In an indication of a growing pool of capital available for investment, around 135 alternative investment funds (AIFs), comprising hedge funds, private equity and venture capital firms, are sitting on a cash pile of over Rs 28,000 crore, as per data from the Securities Exchange Board of India.
The dry powder (funds raised but not yet invested) as on June 30 rose nearly 84% from the same period last year to Rs 28,283.54 crore. AIFs invested Rs 9,094.55 crore, while commitment and fund raised added up to Rs 37,378.09 crore.
Despite a rise in dry powder, industry watchers are sure AIFs have learned from past mistakes and now attach greater weightage to the sector and ‘right” valuation of the company they invest in.
“Global funds remain very positive on India. But quality of deals and sensible valuations will drive actual investment,” said Vikram Hosangady, head of transaction and restructuring at KPMG India.
As per Grant Thornton, in the first seven months of 2015, there were 573 deals totalling $9.2 billion. This comprised 332 deals in the IT and ITeS sectors, accounting for 38% of the total invested. BFSI comprised 11% of the total amount invested. In 2014, there were 604 deals worth $12 billion.
PE funds invested around $19 billion in India in 2007, the highest quantum of PE investment made into the country in a single year ever. This was followed by investments of around $10 billion in 2008.
In the past, as per McKinsey data, the quantum of funds available for investment to PE fund managers rose from $0.1 billion in 2004 to $22.5 billion in 2009. This led PE firms to shift allocation towards the infrastructure industry, and subsequently the average holding period of investments increased from 3.5 years in 2004 to 5.2 years in 2013.

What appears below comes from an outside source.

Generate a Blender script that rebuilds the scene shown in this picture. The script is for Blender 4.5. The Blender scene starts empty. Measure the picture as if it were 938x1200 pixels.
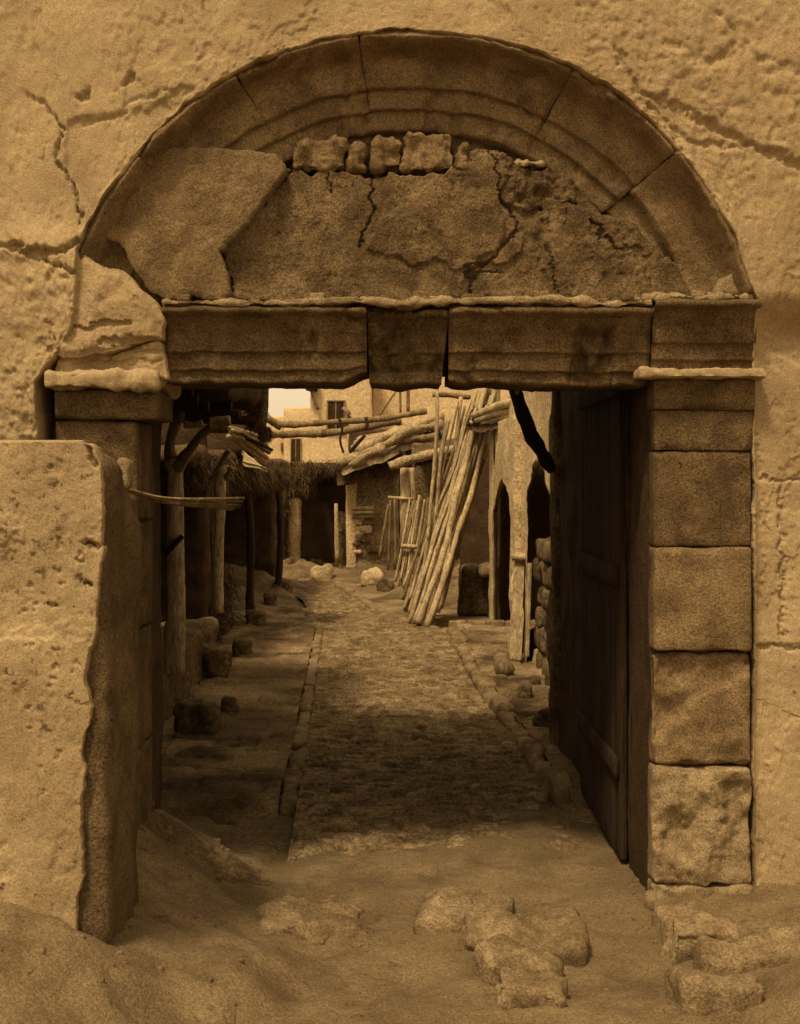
import bpy, math, random
import numpy as np
from mathutils import Vector

# ------------------------------------------------------------------ camera, world, sun, exposure
F, CX, HY, CAMZ = 1500.0, 469.0, 560.0, 2.9       # focal length in photo pixels, centre column, horizon row, eye height
sc = bpy.context.scene
col = sc.collection
cam_d = bpy.data.cameras.new('camera'); cam = bpy.data.objects.new('camera', cam_d); col.objects.link(cam)
cam.location = (0, 0, CAMZ); cam.rotation_euler = (math.radians(90), 0, 0)
cam_d.sensor_fit = 'VERTICAL'; cam_d.sensor_height = 24.0; cam_d.lens = 24.0 * F / 1200.0
cam_d.shift_y = -(600 - HY) / 1200.0
cam_d.clip_end = 2000
sc.camera = cam

SUN_EL, SUN_AZ = math.radians(60), math.radians(29)   # sun behind the camera, a little to its left
w = bpy.data.worlds.new('World'); sc.world = w; w.use_nodes = True
nt = w.node_tree; bg = nt.nodes['Background']
sky = nt.nodes.new('ShaderNodeTexSky'); sky.sky_type = 'NISHITA'; sky.sun_disc = False
sky.sun_elevation = SUN_EL; sky.sun_rotation = math.pi + SUN_AZ
sky.air_density = 1.0; sky.dust_density = 3.0
bw = nt.nodes.new('ShaderNodeRGBToBW'); nt.links.new(sky.outputs[0], bw.inputs[0])
veil = nt.nodes.new('ShaderNodeMath'); veil.operation = 'MULTIPLY_ADD'; veil.inputs[1].default_value = 0.35; veil.inputs[2].default_value = 3.5   # high thin overcast evens the sky out
nt.links.new(bw.outputs[0], veil.inputs[0])
mx = nt.nodes.new('ShaderNodeVectorMath'); mx.operation = 'MULTIPLY'
nt.links.new(veil.outputs[0], mx.inputs[0]); mx.inputs[1].default_value = (1.0, 0.76, 0.46)
nt.links.new(mx.outputs[0], bg.inputs[0]); bg.inputs[1].default_value = 0.15
sd = bpy.data.lights.new('sun', 'SUN'); so = bpy.data.objects.new('sun', sd); col.objects.link(so)
sd.energy = 2.4; sd.angle = math.radians(9); sd.color = (1.0, 0.80, 0.52)
dirv = Vector((math.sin(SUN_AZ) * math.cos(SUN_EL), math.cos(SUN_AZ) * math.cos(SUN_EL), -math.sin(SUN_EL)))
so.rotation_euler = dirv.to_track_quat('-Z', 'Y').to_euler(); so.location = (-3, -8, 12)
sc.view_settings.view_transform = 'Standard'; sc.view_settings.look = 'None'
sc.view_settings.gamma = 1; sc.view_settings.exposure = 0.42; sc.view_settings.use_curve_mapping = False
sc.cycles.max_bounces = 6; sc.cycles.diffuse_bounces = 4

rnd = random.Random(7)
rng = np.random.default_rng(7)

# ------------------------------------------------------------------ helpers
def P(px, py, D): return np.array([(px - CX) * D / F, D, CAMZ + (HY - py) * D / F])
def X(px, D): return (px - CX) * D / F
def Z(py, D): return CAMZ + (HY - py) * D / F
def G(px, py, z=0.0):
    D = F * (CAMZ - z) / (py - HY); return np.array([(px - CX) * D / F, D, z])

def _h(ix, iy, iz, seed):
    n = (ix.astype(np.int64) * 374761393 + iy.astype(np.int64) * 668265263 + iz.astype(np.int64) * 2147483647 + seed * 974711) & 0x7fffffff
    n = ((n ^ (n >> 13)) * 1274126177) & 0x7fffffff
    n = (n ^ (n >> 16)) & 0xffffff
    return n / float(0xffffff) * 2 - 1
def vnoise(p, seed=0):
    p = np.asarray(p, float); i = np.floor(p); f = p - i; f = f * f * (3 - 2 * f)
    ix, iy, iz = (i[:, k].astype(np.int64) for k in range(3)); r = 0
    for a in (0, 1):
        for b in (0, 1):
            for c in (0, 1):
                wgt = (f[:, 0] if a else 1 - f[:, 0]) * (f[:, 1] if b else 1 - f[:, 1]) * (f[:, 2] if c else 1 - f[:, 2])
                r = r + wgt * _h(ix + a, iy + b, iz + c, seed)
    return r
def fbm(p, scale=1.0, octv=4, seed=0, gain=0.5):
    p = np.asarray(p, float) * scale; r = 0; a = 1.0
    for o in range(octv):
        r = r + a * vnoise(p, seed + o * 17); p = p * 2.03 + 5.1; a *= gain
    return r
def sstep(e0, e1, x):
    t = np.clip((x - e0) / (e1 - e0), 0, 1); return t * t * (3 - 2 * t)

ORG = {}
def mk(name, V, Fc, mat, parent=None, smooth=True):
    V = np.asarray(V, float)
    if parent is None: o_ = np.array([V[:, 0].mean(), V[:, 1].mean(), V[:, 2].min()])
    else: o_ = ORG[parent.name]
    me = bpy.data.meshes.new(name); me.from_pydata((V - o_).tolist(), [], [list(map(int, f)) for f in Fc])
    me.materials.append(mat)
    if smooth: me.polygons.foreach_set('use_smooth', [True] * len(me.polygons))
    me.update()
    o = bpy.data.objects.new(name, me); col.objects.link(o)
    ORG[o.name] = o_
    if parent is None: o.location = o_
    else: o.parent = parent
    return o
def empty(name, loc):
    o = bpy.data.objects.new(name, None); o.empty_display_size = 0.2; col.objects.link(o)
    o.location = loc; ORG[o.name] = np.array(loc, float); return o
def tag(o, label=None, cat=None, group=None, kind=None):
    for k, v in (('label', label), ('category', cat), ('group', group), ('kind', kind)):
        if v: o[k] = v
    return o
class MB:
    def __init__(s): s.V = []; s.F = []; s.n = 0
    def add(s, V, Fc):
        V = np.asarray(V, float); s.V.append(V); s.F += [tuple(i + s.n for i in f) for f in Fc]; s.n += len(V); return s
    def mk(s, name, mat, parent=None, smooth=True): return mk(name, np.vstack(s.V), s.F, mat, parent, smooth)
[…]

“With excess capital in hand, general partners increased transaction sizes and invested in a range of sectors, many of them capital intensive, relatively illiquid, and requiring longer times to exit. As a result, returns have been hurt, exits have been scarce,” said a February Mckinsey report.
Amit Bhagat, MD and CEO of real estate-focused PE firm ASK Property Investment Advisors, says a lot of PE money went into long-gestation projects like retail malls, townships and property investments in tier II and III cities between 2005 and 2008.
“PE funds are looking to sell their stakes in such projects back to the developers, but in some cases the latter are not keen,” Bhagat said. “In such situations, the PE fund can consider the arbitration route if it was a structured finance deal. But if it was a pure equity deal, one has to try and come up with a mutually acceptable solution.” Vishakha Mulye, MD and CEO of ICICI Venture, says there are many unlisted companies that have great potential, and expects private equity investments to increase by around 25% in 2015.